There is no doubt that fighting between Kosovo Liberation Army (KLA) separatists and Yugoslav forces caused casualties and deaths on both sides -- including civilians caught in the crossfire.
Pro-Nato media hacks then presented the corpses as victims of "Serb terror", and refugees, made homeless and fearful by the fighting and Nato bombing, were said to be fleeing from genocidal massacres.
But the truth will out. After four months of investigation and searching, the expected mass graves and the supposed ten thousand or more victims have not been found. Less than a quarter of that number of bodies have been discovered -- a number consistent with reports of the fighting between KLA and Yugoslav forces in what was effectively a civil war in the Kosovo province.
One of the rumours claimed the Trebca lead and zinc mine near Mitrovica contained 700 bodies. The War Crimes Tribunal, set up by the United Nations in 1993, sent in heavy earth moving equipment to look for the human remains -- nothing at all was found, not a single body!
Another site in Liubenic was claimed to be a mass grave for 350 people -- only seven bodies were found there.

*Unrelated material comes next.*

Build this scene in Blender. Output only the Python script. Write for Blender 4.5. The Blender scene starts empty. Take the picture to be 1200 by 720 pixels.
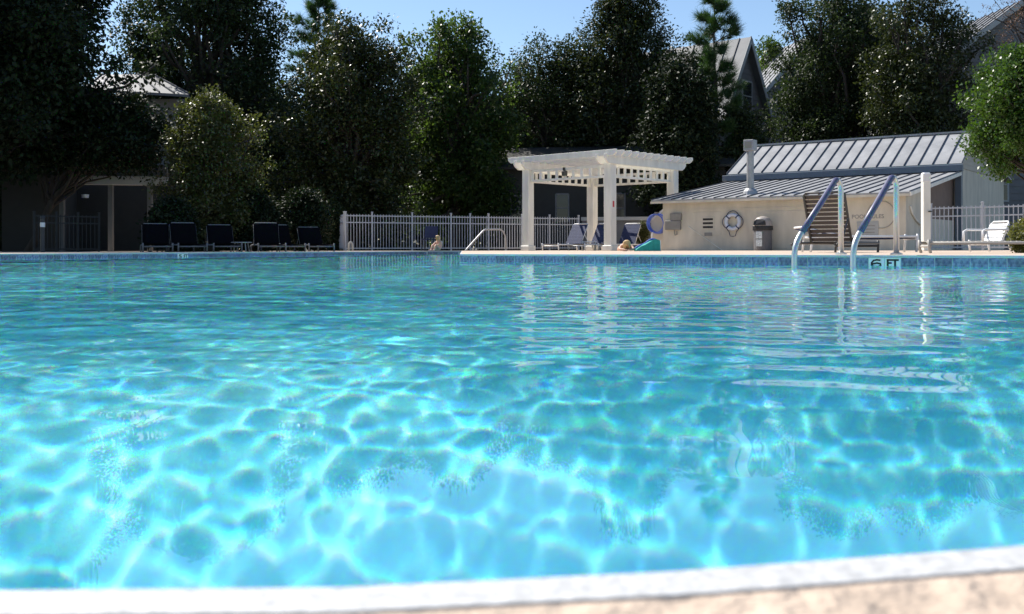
import bpy, bmesh, math, random
import numpy as np
from mathutils import Vector, Matrix

# ------------------------------------------------------------------ camera, sky, sun, exposure
sc = bpy.context.scene
R = math.radians
PI = math.pi
FPX, HZ, CAMZ = 1178.0, 291.5, 0.172      # focal length in photo pixels, horizon row, eye height above the water
DECK = 0.103                              # deck height above the water

cam = bpy.data.cameras.new('camera')
cam_ob = bpy.data.objects.new('camera', cam)
sc.collection.objects.link(cam_ob)
sc.camera = cam_ob
cam_ob.location = (0, 0, CAMZ)
cam_ob.rotation_euler = (PI / 2, R(0.1), 0)
cam.lens = 36 * FPX / 1200
cam.shift_y = -(360 - HZ) / 1200
cam.clip_start = 0.02
cam.clip_end = 1500
cam.dof.use_dof = True
cam.dof.focus_distance = 9.0
cam.dof.aperture_fstop = 22.0

SUN_AZ, SUN_EL = R(-47), R(47)
world = bpy.data.worlds.new('World')
sc.world = world
world.use_nodes = True
wn_ = world.node_tree
sky = wn_.nodes.new('ShaderNodeTexSky')
sky.sky_type = 'NISHITA'
sky.sun_disc = False
sky.sun_elevation = SUN_EL
sky.sun_rotation = SUN_AZ
sky.air_density = 1.0
sky.dust_density = 0.2
sky.ozone_density = 3.0
wn_.links.new(sky.outputs[0], wn_.nodes['Background'].inputs[0])
wn_.nodes['Background'].inputs[1].default_value = 0.10

SUN_DIR = Vector((math.sin(SUN_AZ) * math.cos(SUN_EL), math.cos(SUN_AZ) * math.cos(SUN_EL), math.sin(SUN_EL)))
sun = bpy.data.lights.new('sun', 'SUN')
sun.energy = 5.0
sun.color = (1.0, 0.95, 0.87)
sun.angle = R(0.4)
sun.cycles.is_caustics_light = True
sun_ob = bpy.data.objects.new('sun', sun)
sc.collection.objects.link(sun_ob)
sun_ob.rotation_euler = SUN_DIR.to_track_quat('Z', 'Y').to_euler()
sun_ob.location = SUN_DIR * 60

vs = sc.view_settings
vs.view_transform = 'Standard'
vs.look = 'None'
vs.exposure = 0.62
vs.gamma = 1
vs.use_curve_mapping = False
cy = sc.cycles
cy.use_denoising = True
cy.sample_clamp_indirect = 4.0
cy.max_bounces = 10
cy.transmission_bounces = 8
cy.transparent_max_bounces = 8
cy.blur_glossy = 0.3

# ------------------------------------------------------------------ helpers
C = sc.collection
rnd = random.Random(11)
NR = np.random.default_rng(11)


def at(px, D, z=DECK):
    return Vector(((px - 600) / FPX * D, D, z))


def zpy(py, D):
    return CAMZ + (HZ - py) / FPX * D


def mat(name, col, rough=0.6, var=0.15, scale=8.0, bump=0.0, bscale=40.0, metal=0.0, spec=0.5, col2=None, obj_random=0.0, streak=None, bdist=.02):
    m = bpy.data.materials.new(name)
    m.use_nodes = True
    n, l = m.node_tree.nodes, m.node_tree.links
    b = n['Principled BSDF']
    b.inputs['Roughness'].default_value = rough
    b.inputs['Metallic'].default_value = metal
    b.inputs['Specular IOR Level'].default_value = spec
    tc = n.new('ShaderNodeTexCoord')
    mp = n.new('ShaderNodeMapping')
    l.new(tc.outputs['Object'], mp.inputs[0])
    if streak:
        mp.inputs['Scale'].default_value = streak
    t = n.new('ShaderNodeTexNoise')
    t.inputs['Scale'].default_value = scale
    t.inputs['Detail'].default_value = 5
    l.new(mp.outputs[0], t.inputs['Vector'])
    c2 = col2 if col2 else tuple(c * (1 - var) for c in col)
    c1 = col if col2 else tuple(min(1, c * (1 + var * .6)) for c in col)
    mx = n.new('ShaderNodeMix')
    mx.data_type = 'RGBA'
    mr = n.new('ShaderNodeMapRange')
    mr.inputs['From Min'].default_value = 0.3
    mr.inputs['From Max'].default_value = 0.7
    l.new(t.outputs['Fac'], mr.inputs[0])
    l.new(mr.outputs[0], mx.inputs['Factor'])
    mx.inputs['A'].default_value = (*c2, 1)
    mx.inputs['B'].default_value = (*c1, 1)
    src = mx.outputs['Result']
    if obj_random:
        oi = n.new('ShaderNodeObjectInfo')
        hv = n.new('ShaderNodeHueSaturation')
        r2 = n.new('ShaderNodeMapRange')
        r2.inputs['To Min'].default_value = 1 - obj_random
        r2.inputs['To Max'].default_value = 1 + obj_random
        l.new(oi.outputs['Random'], r2.inputs[0])
        l.new(r2.outputs[0], hv.inputs['Value'])
        l.new(src, hv.inputs['Color'])
        src = hv.outputs[0]
    l.new(src, b.inputs['Base Color'])
    if bump:
        t2 = n.new('ShaderNodeTexNoise')
        t2.inputs['Scale'].default_value = bscale
        t2.inputs['Detail'].default_value = 6
        l.new(mp.outputs[0], t2.inputs['Vector'])
        bp = n.new('ShaderNodeBump')
        bp.inputs['Strength'].default_value = bump
        bp.inputs['Distance'].default_value = bdist
        l.new(t2.outputs['Fac'], bp.inputs['Height'])
        l.new(bp.outputs[0], b.inputs['Normal'])
    return m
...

So far, despite search visits to the area by the United States Federal Bureau of Investigation (FBI), UN War Crimes Tribunal teams, and the constant presence of the Kosovo Force (KFOR), no evidence of genocide or mass killings has emerged.

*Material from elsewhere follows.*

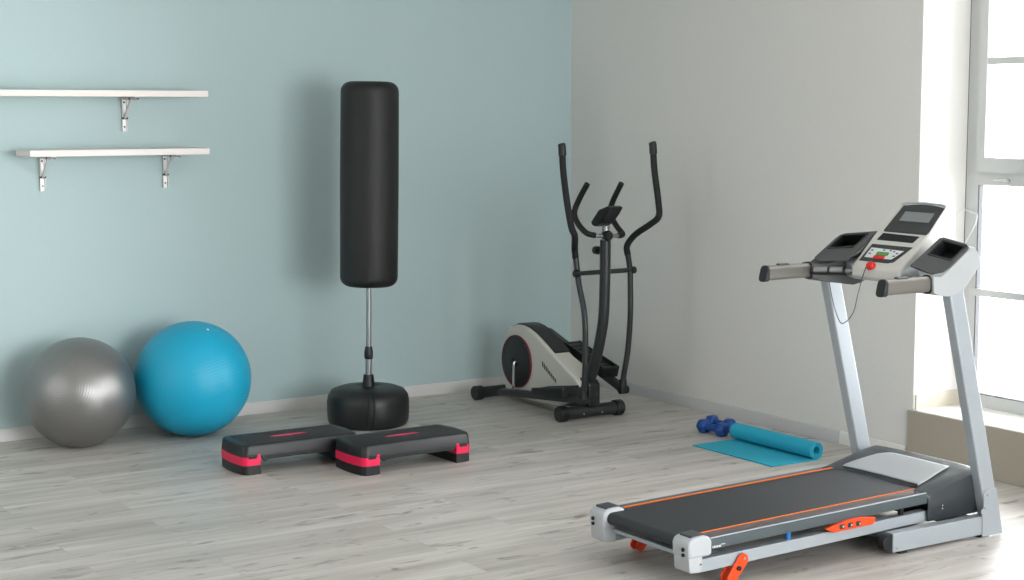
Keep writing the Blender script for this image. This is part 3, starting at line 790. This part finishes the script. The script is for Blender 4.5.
for arm_, grip_ in ((armL, gripL), (armR, gripR)):
    k = NB(); tube(k, arm_, .0165, seg=14); a_ = obj('swing_arm', k, 'charcoal_metal', EL)
    x, y, z = arm_[0]
    k = NB(); tube(k, [(x, y, z - .022), (x, y, z + .05)], .023, smooth=False); sub(a_, 'lower_sleeve', k, 'black_plastic', EL, bevel=.004)
    k = NB(); tube(k, grip_, .0185, seg=16); gr = sub(a_, 'foam_grip', k, 'foam', EL)
    t = (Vector(grip_[-1]) - Vector(grip_[-2])).normalized(); e = Vector(grip_[-1])
    k = NB(); tube(k, [e - t * .035, e - t * .01, e + t * .015, e + t * .028 + Vector((0, .004, 0))], [.0225, .022], seg=16, sy=1.0); sub(a_, 'grip_end', k, 'black_plastic', EL, bevel=.006)
# fixed handlebar
for s, pts in ((-1, [(EX - .03, 7.55, 1.075), (5.50, 7.555, 1.078), (5.45, 7.575, 1.095), (5.435, 7.64, 1.15), (5.435, 7.668, 1.205), (5.445, 7.64, 1.276), (5.45, 7.565, 1.37)]),
               (1, [(EX + .03, 7.55, 1.075), (5.66, 7.555, 1.070), (5.70, 7.565, 1.078), (5.705, 7.63, 1.12), (5.705, 7.69, 1.185), (5.705, 7.67, 1.255), (5.70, 7.58, 1.366)])):
    k = NB(); tube(k, pts[:3], .012, seg=14); hb = obj('fixed_handle', k, 'steel', EL)
    k = NB(); tube(k, pts[1:], .0165, seg=14); sub(hb, 'foam_grip', k, 'foam', EL)
k = NB(); lathe(k, [(0, -.03), (.022, -.028), (.03, -.015), (.03, .015), (.022, .028), (0, .03)], (EX, 7.545, 1.075), 'y', 24); obj('handle_clamp', k, 'black_plastic', EL)
# display
k = NB()
prism(k, [(7.630, 1.128), (7.645, 1.148), (7.57, 1.222), (7.49, 1.246), (7.465, 1.238), (7.50, 1.195), (7.55, 1.15), (7.60, 1.125)], EX - .045, EX + .055, 'x')
ds = obj('display', k, 'black_plastic', EL, bevel=.008)
k = NB(); prism(k, [(7.640, 1.158), (7.582, 1.2145), (7.580, 1.2125), (7.637, 1.156)], EX - .035, EX + .045, 'x'); sub(ds, 'screen', k, 'screen', EL)

# ------------------------------------------------------------------ punching bag on a stand
BX, BY = 4.415, 8.255
LEAN = lambda bm: bm.transform(Matrix.Translation((BX, BY, 0)) @ Matrix.Rotation(R(.9), 4, 'Y') @ Matrix.Translation((-BX, -BY, 0)))
PB = thing('punching_bag', 'black freestanding punching bag on a steel pole with a round weighted base', 'punching bag', (BX, BY, 0))
k = NB()
lathe(k, [(0, 0), (.20, 0), (.220, .008), (.230, .03), (.234, .08), (.234, .135), (.228, .172), (.208, .200), (.165, .216), (.10, .222), (.07, .224), (.06, .218), (0, .218)], (BX, BY, 0), 'z', 72)
bs = obj('base', k, 'black_plastic', PB, angle=50)
k = NB()
for dx, dy in ((-.105, -.213), (-.078, -.223)):
    tube(k, [(BX + dx, BY + dy * 1.0, .02), (BX + dx, BY + dy, .165), (BX + dx * .93, BY + dy * .9, .203)], .006, seg=8, sub=4)
sub(bs, 'moulded_rib', k, 'black_plastic', PB)
k = NB(); lathe(k, [(0, .21), (.037, .21), (.034, .24), (.029, .283), (.025, .286), (0, .286)], (BX, BY, 0)); LEAN(k); obj('pole_socket', k, 'black_plastic', PB)
k = NB(); cyl(k, (BX, BY, .22), (BX, BY, .44), .018); cyl(k, (BX, BY, .42), (BX, BY, .80), .0145); LEAN(k); obj('pole', k, 'steel', PB)
k = NB(); lathe(k, [(0, .375), (.022, .375), (.025, .382), (.025, .415), (.022, .43), (.019, .447), (0, .447)], (BX, BY, 0)); LEAN(k); obj('pole_clamp', k, 'black_plastic', PB, bevel=.002)
prof = [(0, .795)]
r0, zb, zt_, c = .163, .79, 1.94, .055
prof = [(0, zb + .002), (.07, zb), (.115, zb + .004)] + [(r0 - c + c * math.sin(R(t)), zb + c - c * math.cos(R(t))) for t in range(15, 91, 15)] + [(r0 + .001, 1.1), (r0 + .002, 1.4), (r0 + .001, 1.7)]
prof += [(r0 - c + c * math.cos(R(t)), zt_ - c + c * math.sin(R(t))) for t in range(0, 76, 15)] + [(.11, zt_ + .001), (.06, zt_ + .002), (0, zt_ + .002)]
k = NB(); lathe(k, prof, (BX, BY, 0), 'z', 64); LEAN(k); obj('bag', k, 'black_vinyl', PB, angle=60)

# ------------------------------------------------------------------ exercise balls
def ball(name, loc, r, m, label, axis, plug):
    k = NB(); bmesh.ops.create_uvsphere(k, u_segments=96, v_segments=48, radius=r)
    for v in k.verts: v.co.z = max(v.co.z, -r + .004)
    t = thing(name, label, 'exercise ball', (loc[0], loc[1], 0), 'exercise balls by the wall')
    o = obj('ball_body', k, m, None, angle=180); o.parent = t; o.location = (0, 0, r - .004)
    d = Vector(plug).normalized(); k = NB()
    lathe(k, [(0, .004), (.004, .004), (.006, .0), (.009, -.002)], (0, 0, 0), 'z', 16)
    k.transform(Matrix.Translation(d * r) @ d.to_track_quat('Z', 'Y').to_matrix().to_4x4())
    p = obj('valve_plug', k, 'cord_white' if 'blue' in label else 'steel', None); p.parent = t; p.location = (0, 0, r - .004)
    return t
ball('exercise_ball', (2.838, 8.55), .293, 'ball_silver', 'silver grey exercise ball on the floor against the teal wall', None, (.3, .9, .2))
ball('exercise_ball', (3.464, 8.51), .317, 'ball_blue', 'bright blue exercise ball on the floor against the teal wall', None, (.11, -.42, .88))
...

Nothing can bring back the dead victims of Nato's bombing. But since it is now apparent that the war was launched on the basis of lies and rumours, the demand should be raised in Washington, London and all the Nato capitals for the restoration of Kosovo to the Yugoslav authorities, for the lifting of all restrictions on that country's trade and economy and for reparations to be paid for the colossal damage done.